LG Display Reveals Stretchable Prototype That Folds, Twists

LG Display has unveiled a stretchable display form factor it says surpasses existing foldable and rollable technology. Based on a highly resilient film-type substrate made of silicon used in contact lenses, LG’s 12-inch prototype stretches to up to 14 inches. The stretchable display uses a MicroLED light source with full-color RGB and resolution of 100ppi that LG says “competes with most existing monitors.” It’s spring-wired frame gives it the durability to withstand repetitive changes to form as well as significant external impact, LG adds, describing a consistency “similar to that of a rubber band.”
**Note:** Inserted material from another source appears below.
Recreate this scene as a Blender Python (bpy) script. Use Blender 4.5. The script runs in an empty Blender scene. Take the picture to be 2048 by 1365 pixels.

The display can be “stretched, folded or twisted,” and extended by up to 20 percent in any direction, LG says in its press release. Stretchable displays are not only thin and light, but are also “easily attachable to curved surfaces such as skin, clothing, furniture, automobiles and aircraft.”

In the future, LG envisions the stretchable displays to be widely used in industries such as wearables, mobility, smart devices, gaming and fashion. LG didn’t share information about any specific upcoming products featuring the displays.

LG has been working alongside 20 organizations in South Korea’s industrial and academic sectors as part of a government project to create next-generation display technology, with a goal of completion by 2024. Soo-young Yoon, executive VP and CTO at LG Display, says the ongoing effort shows LG “continuing to lead the industry’s paradigm shift.”

But Digital Trends notes that while LG Display “creates many of the new technologies that ultimately end up in products we can buy from companies like LG Electronics, Sony, and Vizio,” which use its OLED panels, for the moment “there seems to be limited interest in LG Display’s more exotic technologies, like rollable OLED. Only LG Electronics itself has brought a rollable OLED TV to market, but it’s prohibitively expensive at $90,000.”

Gizmodo imagines it playing a role in “a future of shatter-proof gadgets,” and says “remember when BMW wrapped an SUV in color-changing, black and white E Ink screens earlier this year? Imagine that car instead becoming a rolling animated billboard at night.”

When pixel density improves, the contact lens-friendly material could also potentially be used to display mixed reality without a headset.

The Verge writes that “LG Display isn’t the only company exploring stretchable displays. Samsung has previously showcased the viability of the tech in real-world applications after creating a stretchable OLED screen in a prototype heart rate monitor back in June 2021.”